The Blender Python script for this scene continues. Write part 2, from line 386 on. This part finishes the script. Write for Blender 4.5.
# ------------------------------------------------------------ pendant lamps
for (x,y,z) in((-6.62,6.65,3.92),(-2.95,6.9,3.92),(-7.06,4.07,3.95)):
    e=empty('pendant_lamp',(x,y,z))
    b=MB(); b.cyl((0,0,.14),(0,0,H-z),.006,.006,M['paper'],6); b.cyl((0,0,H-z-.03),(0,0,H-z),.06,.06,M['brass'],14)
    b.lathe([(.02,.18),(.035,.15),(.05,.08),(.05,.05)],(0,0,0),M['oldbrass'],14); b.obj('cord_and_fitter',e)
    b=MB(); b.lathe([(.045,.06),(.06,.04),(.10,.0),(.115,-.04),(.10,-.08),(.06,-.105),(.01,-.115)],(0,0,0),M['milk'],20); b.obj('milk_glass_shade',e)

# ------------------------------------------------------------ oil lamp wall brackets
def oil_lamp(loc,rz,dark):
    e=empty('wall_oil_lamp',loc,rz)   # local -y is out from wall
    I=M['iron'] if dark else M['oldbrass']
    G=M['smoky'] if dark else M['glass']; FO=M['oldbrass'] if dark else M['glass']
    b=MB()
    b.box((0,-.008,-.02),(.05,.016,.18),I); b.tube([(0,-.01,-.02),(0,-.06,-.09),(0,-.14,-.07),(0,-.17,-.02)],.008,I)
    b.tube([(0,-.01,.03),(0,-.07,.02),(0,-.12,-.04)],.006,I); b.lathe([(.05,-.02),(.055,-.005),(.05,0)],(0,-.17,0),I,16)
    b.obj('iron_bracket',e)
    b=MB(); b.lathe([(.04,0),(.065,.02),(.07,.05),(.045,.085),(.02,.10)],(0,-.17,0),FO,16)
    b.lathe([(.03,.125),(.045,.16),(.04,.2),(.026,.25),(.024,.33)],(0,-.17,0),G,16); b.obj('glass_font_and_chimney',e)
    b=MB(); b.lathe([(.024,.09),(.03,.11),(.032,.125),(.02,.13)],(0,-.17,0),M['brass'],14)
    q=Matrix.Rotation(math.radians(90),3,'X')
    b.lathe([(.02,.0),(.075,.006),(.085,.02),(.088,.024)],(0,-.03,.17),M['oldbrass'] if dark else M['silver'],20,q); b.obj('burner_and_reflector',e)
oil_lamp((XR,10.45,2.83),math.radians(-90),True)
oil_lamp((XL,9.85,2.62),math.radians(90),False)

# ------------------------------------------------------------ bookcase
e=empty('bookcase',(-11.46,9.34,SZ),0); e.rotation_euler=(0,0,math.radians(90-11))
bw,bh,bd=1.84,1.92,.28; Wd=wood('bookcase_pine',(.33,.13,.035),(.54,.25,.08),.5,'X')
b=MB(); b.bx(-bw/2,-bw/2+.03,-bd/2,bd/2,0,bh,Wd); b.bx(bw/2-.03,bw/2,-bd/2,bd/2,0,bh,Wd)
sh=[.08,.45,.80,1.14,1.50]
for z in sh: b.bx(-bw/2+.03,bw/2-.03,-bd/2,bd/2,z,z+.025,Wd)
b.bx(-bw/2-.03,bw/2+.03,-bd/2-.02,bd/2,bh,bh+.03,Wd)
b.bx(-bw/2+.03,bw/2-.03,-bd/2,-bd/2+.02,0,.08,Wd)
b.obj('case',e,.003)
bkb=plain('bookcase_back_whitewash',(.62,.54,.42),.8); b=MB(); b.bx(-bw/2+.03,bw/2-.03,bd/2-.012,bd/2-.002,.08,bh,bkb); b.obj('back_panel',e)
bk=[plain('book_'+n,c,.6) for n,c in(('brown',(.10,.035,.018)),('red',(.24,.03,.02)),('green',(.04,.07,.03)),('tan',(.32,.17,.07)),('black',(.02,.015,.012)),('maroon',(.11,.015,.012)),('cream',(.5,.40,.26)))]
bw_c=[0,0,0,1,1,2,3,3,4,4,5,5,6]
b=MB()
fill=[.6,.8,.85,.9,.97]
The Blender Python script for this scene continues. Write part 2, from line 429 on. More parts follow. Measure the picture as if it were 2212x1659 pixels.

### Your task
Write the whole listing out again. Keep every line exactly as it is.

### Solution below
The Blender Python script for this scene continues. Write part 2, from line 386 on. This part finishes the script. Write for Blender 4.5.
# ------------------------------------------------------------ pendant lamps
for (x,y,z) in((-6.62,6.65,3.92),(-2.95,6.9,3.92),(-7.06,4.07,3.95)):
    e=empty('pendant_lamp',(x,y,z))
    b=MB(); b.cyl((0,0,.14),(0,0,H-z),.006,.006,M['paper'],6); b.cyl((0,0,H-z-.03),(0,0,H-z),.06,.06,M['brass'],14)
    b.lathe([(.02,.18),(.035,.15),(.05,.08),(.05,.05)],(0,0,0),M['oldbrass'],14); b.obj('cord_and_fitter',e)
    b=MB(); b.lathe([(.045,.06),(.06,.04),(.10,.0),(.115,-.04),(.10,-.08),(.06,-.105),(.01,-.115)],(0,0,0),M['milk'],20); b.obj('milk_glass_shade',e)

# ------------------------------------------------------------ oil lamp wall brackets
def oil_lamp(loc,rz,dark):
    e=empty('wall_oil_lamp',loc,rz)   # local -y is out from wall
    I=M['iron'] if dark else M['oldbrass']
    G=M['smoky'] if dark else M['glass']; FO=M['oldbrass'] if dark else M['glass']
    b=MB()
    b.box((0,-.008,-.02),(.05,.016,.18),I); b.tube([(0,-.01,-.02),(0,-.06,-.09),(0,-.14,-.07),(0,-.17,-.02)],.008,I)
    b.tube([(0,-.01,.03),(0,-.07,.02),(0,-.12,-.04)],.006,I); b.lathe([(.05,-.02),(.055,-.005),(.05,0)],(0,-.17,0),I,16)
    b.obj('iron_bracket',e)
    b=MB(); b.lathe([(.04,0),(.065,.02),(.07,.05),(.045,.085),(.02,.10)],(0,-.17,0),FO,16)
    b.lathe([(.03,.125),(.045,.16),(.04,.2),(.026,.25),(.024,.33)],(0,-.17,0),G,16); b.obj('glass_font_and_chimney',e)
    b=MB(); b.lathe([(.024,.09),(.03,.11),(.032,.125),(.02,.13)],(0,-.17,0),M['brass'],14)
    q=Matrix.Rotation(math.radians(90),3,'X')
    b.lathe([(.02,.0),(.075,.006),(.085,.02),(.088,.024)],(0,-.03,.17),M['oldbrass'] if dark else M['silver'],20,q); b.obj('burner_and_reflector',e)
oil_lamp((XR,10.45,2.83),math.radians(-90),True)
oil_lamp((XL,9.85,2.62),math.radians(90),False)

# ------------------------------------------------------------ bookcase
e=empty('bookcase',(-11.46,9.34,SZ),0); e.rotation_euler=(0,0,math.radians(90-11))
bw,bh,bd=1.84,1.92,.28; Wd=wood('bookcase_pine',(.33,.13,.035),(.54,.25,.08),.5,'X')
b=MB(); b.bx(-bw/2,-bw/2+.03,-bd/2,bd/2,0,bh,Wd); b.bx(bw/2-.03,bw/2,-bd/2,bd/2,0,bh,Wd)
sh=[.08,.45,.80,1.14,1.50]
for z in sh: b.bx(-bw/2+.03,bw/2-.03,-bd/2,bd/2,z,z+.025,Wd)
b.bx(-bw/2-.03,bw/2+.03,-bd/2-.02,bd/2,bh,bh+.03,Wd)
b.bx(-bw/2+.03,bw/2-.03,-bd/2,-bd/2+.02,0,.08,Wd)
b.obj('case',e,.003)
bkb=plain('bookcase_back_whitewash',(.62,.54,.42),.8); b=MB(); b.bx(-bw/2+.03,bw/2-.03,bd/2-.012,bd/2-.002,.08,bh,bkb); b.obj('back_panel',e)
bk=[plain('book_'+n,c,.6) for n,c in(('brown',(.10,.035,.018)),('red',(.24,.03,.02)),('green',(.04,.07,.03)),('tan',(.32,.17,.07)),('black',(.02,.015,.012)),('maroon',(.11,.015,.012)),('cream',(.5,.40,.26)))]
bw_c=[0,0,0,1,1,2,3,3,4,4,5,5,6]
b=MB()
fill=[.6,.8,.85,.9,.97]
The Blender Python script for this scene continues. Write part 2, from line 429 on. More parts follow. Measure the picture as if it were 2212x1659 pixels.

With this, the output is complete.